I’ve been working a lot on mood-wrangling of late. I’ve tried a lot of different methods to wrench myself out of myself, to see my own purple-red cloud for what it is. But the bitch has a way of mutating, doesn’t it? Camouflaging itself in ever more sophisticated ways. Its most insidious disguise in my life, recently, has been “midlife crisis epiphany” - some chronic habit or flaw that I’ve been screwing up all my life…and now, here in Early Dotage, have only a short window of time to put right.

There is always some measure of objective truth in my concern. But the amplitude - the panic - is all mood.

Mine comes and gets me in the middle of the night: two or three a.m. My sister and I call it the “hour of the wolf.”

The wolf doesn’t care what I’m actually worried about. He’s coming anyway. When he arrives - think of his eyes, opening slowly in front of mine, his face only inches away - I sit up, suddenly-urgently wide awake, flipping out about whatever the lowest-hanging stress in my world happens to be at that moment - a work deadline, a bill hanging over my head, my kids’ college educations.

I reach for my bedside phone (which might as well be a dirty needle for all the good it’s doing me), and I use Facebook and Twitter and Trumpnews to distract, to soothe, to get away. The hideous fate of the world, with all its Actual Real-Life Danger, acts as a balm for my personal fears. And so I lie there, sucking Armageddon’s thumb for an hour.

Needless to say, I am well aware of how fucked up this pattern is. And for those of you who - god bless you, for real - reach out and side-text and email me with your unbelievably supportive and heartfelt messages...let me tell you, honestly, I’ve actually felt much, much better the past couple of weeks. I’ve slept well, and worried less. The wolf is off elsewhere.

But when he comes, he cannot be shooed away. Not by Andrew, and not by me. The wolf departs on his own time. I try to stare the bastard down as best I can. But he leaves when he’s good and ready, and not before.

I’ve been thinking about #44 a lot these days, our Former Kenyan Tribal Chief, Barack Hussein. I’m sure many of you have been thinking about him as well. If ever there was anyone who projects an ability to laugh a confident, knowing smile in the face of the wolf, it’s him. Get the fuck outta here with that shit, man. I'm from Chicago.

I’ve been thinking about Obama the constitutional scholar: how deep and considered his knowledge base was before he rose to the Presidency - brief tenure in the Senate be damned. Obama was a student. And a diligent, passionate one at that: a scholar. If anyone had the intellectual gifts to consider himself above the law, above doctrine, it was him. But he did not. He knelt at the law, swore himself a servant to it. And because of that humility and awe before doctrine and law, our world settled down, over the course of eight years, from something terrifying and volatile and edge-of-the-abyss into something thoughtful and considered and growing.

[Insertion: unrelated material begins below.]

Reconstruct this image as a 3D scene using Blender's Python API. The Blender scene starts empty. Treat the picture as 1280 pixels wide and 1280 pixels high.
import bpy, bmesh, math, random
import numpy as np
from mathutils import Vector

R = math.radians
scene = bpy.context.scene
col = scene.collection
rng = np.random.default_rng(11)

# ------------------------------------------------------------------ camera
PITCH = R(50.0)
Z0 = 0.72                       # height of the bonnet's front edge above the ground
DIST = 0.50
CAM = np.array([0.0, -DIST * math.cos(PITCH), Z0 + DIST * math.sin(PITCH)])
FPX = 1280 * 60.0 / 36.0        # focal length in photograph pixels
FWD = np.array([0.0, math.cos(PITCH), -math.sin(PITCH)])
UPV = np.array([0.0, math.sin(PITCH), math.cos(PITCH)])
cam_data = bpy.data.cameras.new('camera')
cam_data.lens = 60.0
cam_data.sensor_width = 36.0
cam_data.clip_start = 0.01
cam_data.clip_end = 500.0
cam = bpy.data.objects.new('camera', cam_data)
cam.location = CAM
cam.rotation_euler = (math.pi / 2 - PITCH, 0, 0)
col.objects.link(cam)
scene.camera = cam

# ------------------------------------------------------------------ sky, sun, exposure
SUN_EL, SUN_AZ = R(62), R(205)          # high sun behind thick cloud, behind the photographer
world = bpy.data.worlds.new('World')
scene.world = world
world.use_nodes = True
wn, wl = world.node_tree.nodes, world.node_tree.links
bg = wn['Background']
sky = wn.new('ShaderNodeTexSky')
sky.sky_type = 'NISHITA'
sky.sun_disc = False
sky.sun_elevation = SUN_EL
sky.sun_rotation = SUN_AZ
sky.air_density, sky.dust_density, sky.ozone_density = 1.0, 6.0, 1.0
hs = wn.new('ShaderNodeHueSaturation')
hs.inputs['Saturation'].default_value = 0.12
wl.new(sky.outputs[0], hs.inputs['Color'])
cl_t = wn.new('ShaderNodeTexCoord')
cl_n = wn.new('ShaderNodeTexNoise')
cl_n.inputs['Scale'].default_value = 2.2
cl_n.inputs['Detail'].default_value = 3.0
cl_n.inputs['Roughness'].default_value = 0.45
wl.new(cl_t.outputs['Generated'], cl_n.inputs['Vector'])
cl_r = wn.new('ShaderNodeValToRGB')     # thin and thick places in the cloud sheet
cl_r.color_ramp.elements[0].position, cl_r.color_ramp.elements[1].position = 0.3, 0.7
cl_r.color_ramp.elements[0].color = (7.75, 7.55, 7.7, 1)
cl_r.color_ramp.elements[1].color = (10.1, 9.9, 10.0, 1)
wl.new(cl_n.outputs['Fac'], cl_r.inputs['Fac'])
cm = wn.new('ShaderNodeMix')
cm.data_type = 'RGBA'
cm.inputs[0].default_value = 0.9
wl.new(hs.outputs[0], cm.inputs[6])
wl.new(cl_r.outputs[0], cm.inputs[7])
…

OK, fine: it wasn’t Eden. And maybe he should have in Syria and blah blah.

But you will never convince me that our world wasn’t on rails, thanks to that man. Rails so much deeper and stronger than the whims of one man.

And so now...here we are.

I don’t really feel like going into a whole Trump diatribe right now. You’ve all read enough, seen enough.

But it really is remarkable to think about how different a world we live in today, a mere three months into this Presidency, than we would be living in had the election gone the other way.

Isn’t it staggering how the mood cloud of one man has already warped the direction of the world?

It hasn’t claimed a massive number of lives yet, this cloud. But obviously, the forecast is grim.

And why?

Not because it is grim.

But because one man believes it to be.

Like the nine-year on my couch, there is no difference between mood and circumstance for this man. There is only the shitty, shitty world, the only world his cloud allows him to see, a world whose only illumination is the red streaks of those who disrespect him.

The wolf never leaves him. Because he doesn’t want it to. He seeks not the cool wisdom of rails, but the hot, isolating comfort of his cloud. He feels most himself when he is most aggrieved, tweeting away at dawn, pushing himself away from his advisors, measuring his self-worth not by the wisdom of those around him, but by his power over them. His place in the pecking order: that's all that he sees, and all that he works to maintain.

Come on, Comey.

This kid needs a motherfucking consequence.